25 Temmuz 1785'te, ABD bayrağı taşıyan ilk gemi Cezayir açıklarında Osmanlı gemileri tarafından ele geçirildi. Bu gemi, Boston Limanına bağlı, Kaptan Isaak Stevens'in idaresindeki Maria idi. Arkasından Philadelphia Limanına bağlı, Kaptan O'Brien'in Dauphin'i de aynı akıbete uğradı. 1793 ekim ve kasım aylarında 11 ABD gemisi daha Osmanlıların eline geçti. Amerikan Kongresi, 27 Mart 1794 tarihinde, Osmanlı denizcilerine karşı koyacak güçte savaş gemileri inşa edilmesi veya satın alınması için, Başkan George Washington’a 700 bin altına yakın harcama yetkisi verdi. 5 Eylül 1795'te ABD bu tehdide karşı bir anlaşma yapmayı kabul etti. Bu anlaşmaya göre ABD, Cezayir'deki esirlerin iadesi ve gerek Atlas Okyanusunda gerekse Akdeniz'de ABD sancağı taşıyan hiçbir gemiye dokunulmaması karşılığında, tek sefere mahsus 642 bin altın ve yılda 12 bin Osmanlı altını (21.600 dolar) ödeyecekti. Anlaşmanın en dikkat çeken tarafı orijinal metinde olduğu iddia edilen, kimine göre sonraları Cezayir Amerikan Konsolosu tarafından anlaşmaya eklenmiş olduğu varsayılan 11. maddesinde, ‘İslam dinine mensup olanlara karşı savaş ya da fiilen düşmanlık yapılmayacağına’ ilişkin güvencede, ‘ABD Hristiyan dini üzerine kurulmamıştır’ ifadesine yani ‘laiklik’ vurgusuna yer verilmiş olması oldukça dikkat çekicidir. Bazı araştırmacılara göre 11. maddeyi içeren İngilizce metin ABD Senatosu tarafından oybirliğiyle onaylanmasına rağmen, 11. maddeyi içeren sayfanın anlaşmanın Arapça versiyonunda bulunmadığı iddia ediliyor. Frank Lambert’e göre, Güvenceler 1797 Trablus Antlaşmasında yer alıyordu ve dinin anlaşmanın yorumlanma ve uygulanma şeklini yönetmeyeceği konusunda ısrar ederek Müslüman devletin korkularını gidermeyi amaçlanıyordu. 

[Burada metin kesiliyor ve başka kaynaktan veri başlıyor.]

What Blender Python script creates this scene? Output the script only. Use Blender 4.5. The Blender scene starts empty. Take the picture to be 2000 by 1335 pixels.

Başta da belirttiğim gibi deneyimler insanları da devletleri de büyütür. Deneyimlerden çıkarılan derslerle en dikenli yollarda bile pamuklar üstünde yürür gibi ilerleyiverirsiniz. Tarihimizle harmanladığımız deneyimlerimizin devlet aklıyla biçimlendirilmesini, bugünün Doğu Akdeniz politikasının sağlamlaştırılması için kullanmamızı diliyorum.